#### GOAL OF THE EXERCISE
Repeat everything from the first line of the listing below through the line that contains "rnd = random.Random(7)", exactly. Leave out pictures.

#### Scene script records

+===+

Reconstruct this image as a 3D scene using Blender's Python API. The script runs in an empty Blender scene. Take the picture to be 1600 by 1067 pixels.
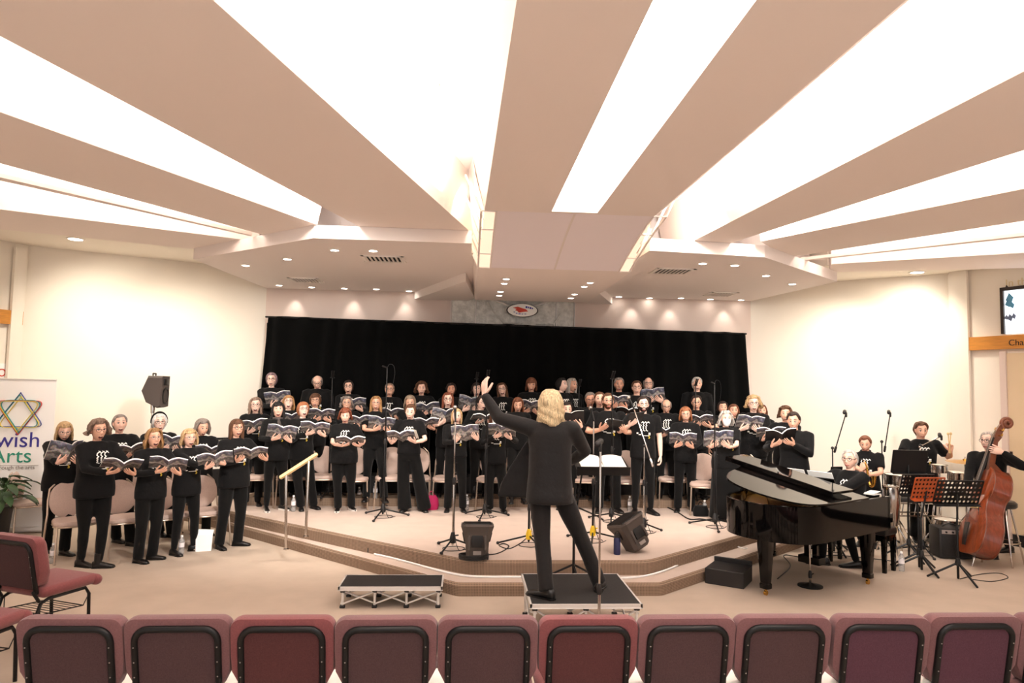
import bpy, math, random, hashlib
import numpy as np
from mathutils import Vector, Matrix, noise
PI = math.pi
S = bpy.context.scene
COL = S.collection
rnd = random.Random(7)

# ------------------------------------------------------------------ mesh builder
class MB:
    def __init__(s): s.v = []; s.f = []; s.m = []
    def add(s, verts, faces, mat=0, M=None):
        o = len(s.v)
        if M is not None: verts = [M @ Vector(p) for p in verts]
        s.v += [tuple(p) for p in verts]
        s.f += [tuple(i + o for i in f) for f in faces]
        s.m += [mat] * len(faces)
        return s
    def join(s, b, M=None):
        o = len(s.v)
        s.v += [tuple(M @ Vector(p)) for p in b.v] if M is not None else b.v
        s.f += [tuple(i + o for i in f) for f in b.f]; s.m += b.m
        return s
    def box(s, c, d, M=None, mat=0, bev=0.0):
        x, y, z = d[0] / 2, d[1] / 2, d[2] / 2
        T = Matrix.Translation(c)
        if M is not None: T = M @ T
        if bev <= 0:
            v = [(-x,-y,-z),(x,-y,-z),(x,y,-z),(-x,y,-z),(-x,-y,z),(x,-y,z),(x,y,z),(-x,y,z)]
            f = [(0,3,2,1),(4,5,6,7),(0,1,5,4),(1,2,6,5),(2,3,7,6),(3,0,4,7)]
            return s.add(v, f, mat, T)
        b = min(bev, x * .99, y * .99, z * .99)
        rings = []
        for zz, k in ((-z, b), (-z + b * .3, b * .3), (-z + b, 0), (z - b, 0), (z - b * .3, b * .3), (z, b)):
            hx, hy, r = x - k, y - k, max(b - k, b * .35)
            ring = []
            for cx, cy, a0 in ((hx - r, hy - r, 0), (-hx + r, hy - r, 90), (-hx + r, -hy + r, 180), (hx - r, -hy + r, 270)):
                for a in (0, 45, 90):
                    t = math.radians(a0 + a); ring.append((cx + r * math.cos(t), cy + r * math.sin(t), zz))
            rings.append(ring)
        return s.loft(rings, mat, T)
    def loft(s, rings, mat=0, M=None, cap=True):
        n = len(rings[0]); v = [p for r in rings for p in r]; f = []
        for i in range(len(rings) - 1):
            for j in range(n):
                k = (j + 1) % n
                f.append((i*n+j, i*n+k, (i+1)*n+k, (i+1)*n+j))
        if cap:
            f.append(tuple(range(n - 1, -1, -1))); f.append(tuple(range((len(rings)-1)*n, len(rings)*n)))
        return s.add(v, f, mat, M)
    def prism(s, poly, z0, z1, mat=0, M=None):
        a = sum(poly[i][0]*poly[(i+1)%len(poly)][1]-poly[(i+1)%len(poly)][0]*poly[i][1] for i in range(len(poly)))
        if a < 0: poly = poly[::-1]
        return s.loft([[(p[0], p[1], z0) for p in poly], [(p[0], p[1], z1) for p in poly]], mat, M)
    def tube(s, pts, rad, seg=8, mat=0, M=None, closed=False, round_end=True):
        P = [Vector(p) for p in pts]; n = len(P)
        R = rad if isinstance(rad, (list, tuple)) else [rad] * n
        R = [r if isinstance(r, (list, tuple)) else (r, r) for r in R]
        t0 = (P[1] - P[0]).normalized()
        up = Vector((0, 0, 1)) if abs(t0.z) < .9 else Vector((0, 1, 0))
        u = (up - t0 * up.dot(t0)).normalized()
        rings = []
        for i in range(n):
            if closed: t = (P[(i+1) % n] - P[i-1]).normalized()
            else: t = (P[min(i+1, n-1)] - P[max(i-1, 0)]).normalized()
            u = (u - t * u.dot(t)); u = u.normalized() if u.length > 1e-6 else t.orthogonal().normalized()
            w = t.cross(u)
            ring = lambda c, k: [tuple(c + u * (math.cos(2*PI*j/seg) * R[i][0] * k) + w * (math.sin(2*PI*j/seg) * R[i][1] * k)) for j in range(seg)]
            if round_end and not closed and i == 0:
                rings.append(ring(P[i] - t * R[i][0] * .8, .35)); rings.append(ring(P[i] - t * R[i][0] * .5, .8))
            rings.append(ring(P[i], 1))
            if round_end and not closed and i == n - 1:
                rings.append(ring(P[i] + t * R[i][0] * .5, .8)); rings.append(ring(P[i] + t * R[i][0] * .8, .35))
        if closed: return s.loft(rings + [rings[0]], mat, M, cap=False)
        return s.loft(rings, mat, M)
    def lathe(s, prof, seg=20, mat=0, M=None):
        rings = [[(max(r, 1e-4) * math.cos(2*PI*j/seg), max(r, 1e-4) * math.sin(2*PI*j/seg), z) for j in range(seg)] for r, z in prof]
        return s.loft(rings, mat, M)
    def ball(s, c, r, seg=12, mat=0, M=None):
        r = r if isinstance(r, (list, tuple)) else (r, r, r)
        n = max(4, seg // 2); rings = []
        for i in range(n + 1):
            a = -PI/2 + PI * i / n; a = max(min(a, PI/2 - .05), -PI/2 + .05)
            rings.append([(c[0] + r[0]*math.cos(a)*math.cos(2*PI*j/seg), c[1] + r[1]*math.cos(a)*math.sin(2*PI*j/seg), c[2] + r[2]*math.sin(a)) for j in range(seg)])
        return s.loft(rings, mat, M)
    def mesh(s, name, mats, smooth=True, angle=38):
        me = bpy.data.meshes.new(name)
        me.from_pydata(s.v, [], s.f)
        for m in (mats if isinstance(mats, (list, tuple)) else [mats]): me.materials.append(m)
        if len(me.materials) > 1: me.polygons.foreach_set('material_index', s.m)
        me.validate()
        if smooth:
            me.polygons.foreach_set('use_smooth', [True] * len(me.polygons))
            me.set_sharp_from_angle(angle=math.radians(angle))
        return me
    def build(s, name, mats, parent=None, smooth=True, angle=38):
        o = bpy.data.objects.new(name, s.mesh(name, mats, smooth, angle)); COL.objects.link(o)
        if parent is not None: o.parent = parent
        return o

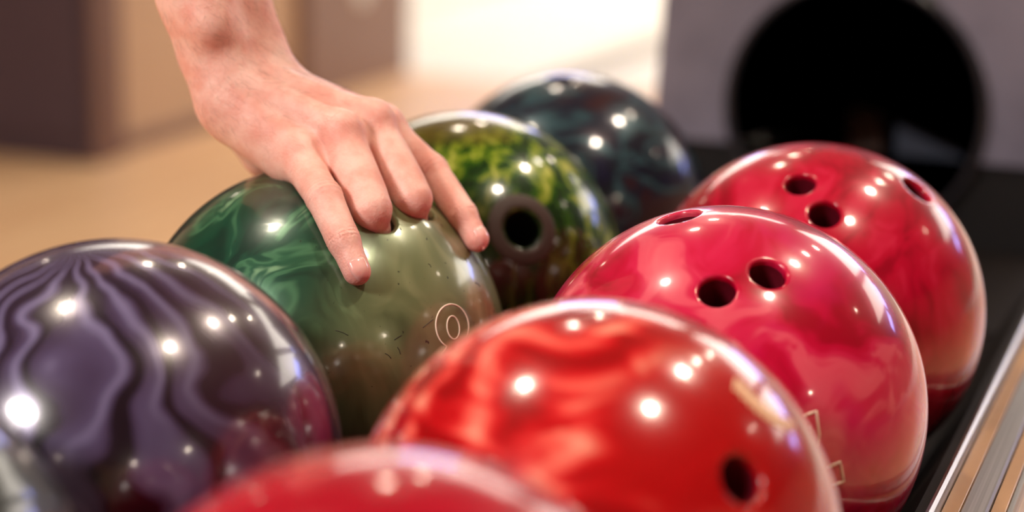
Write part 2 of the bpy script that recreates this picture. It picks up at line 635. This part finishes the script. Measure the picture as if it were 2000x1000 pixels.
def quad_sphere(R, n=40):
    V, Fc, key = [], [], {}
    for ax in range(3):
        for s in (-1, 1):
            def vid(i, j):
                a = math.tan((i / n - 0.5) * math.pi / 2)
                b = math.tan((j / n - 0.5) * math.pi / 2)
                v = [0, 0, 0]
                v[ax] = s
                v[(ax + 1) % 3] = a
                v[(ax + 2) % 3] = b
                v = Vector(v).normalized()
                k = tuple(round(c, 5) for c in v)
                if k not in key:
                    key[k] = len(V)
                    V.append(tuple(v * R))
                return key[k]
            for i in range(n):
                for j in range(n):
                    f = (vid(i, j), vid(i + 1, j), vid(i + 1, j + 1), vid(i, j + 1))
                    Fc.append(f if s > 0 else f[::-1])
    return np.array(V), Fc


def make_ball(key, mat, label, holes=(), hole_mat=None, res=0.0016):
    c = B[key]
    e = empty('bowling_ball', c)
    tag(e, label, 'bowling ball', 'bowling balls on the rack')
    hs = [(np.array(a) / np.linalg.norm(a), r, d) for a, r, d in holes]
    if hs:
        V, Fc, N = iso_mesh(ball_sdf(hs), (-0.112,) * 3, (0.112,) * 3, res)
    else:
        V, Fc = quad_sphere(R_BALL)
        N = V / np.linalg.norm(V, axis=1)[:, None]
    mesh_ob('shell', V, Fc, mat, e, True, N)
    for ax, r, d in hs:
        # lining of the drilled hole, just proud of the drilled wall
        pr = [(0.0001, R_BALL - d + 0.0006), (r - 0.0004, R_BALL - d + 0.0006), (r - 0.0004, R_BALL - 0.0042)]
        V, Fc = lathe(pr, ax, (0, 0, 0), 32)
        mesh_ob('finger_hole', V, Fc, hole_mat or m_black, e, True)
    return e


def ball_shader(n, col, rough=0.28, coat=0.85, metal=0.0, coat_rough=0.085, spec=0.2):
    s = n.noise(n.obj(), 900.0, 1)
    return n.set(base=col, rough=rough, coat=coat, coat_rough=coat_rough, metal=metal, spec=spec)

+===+

#### COMPLETE RESPONSE
Reconstruct this image as a 3D scene using Blender's Python API. The script runs in an empty Blender scene. Take the picture to be 1600 by 1067 pixels.
import bpy, math, random, hashlib
import numpy as np
from mathutils import Vector, Matrix, noise
PI = math.pi
S = bpy.context.scene
COL = S.collection
rnd = random.Random(7)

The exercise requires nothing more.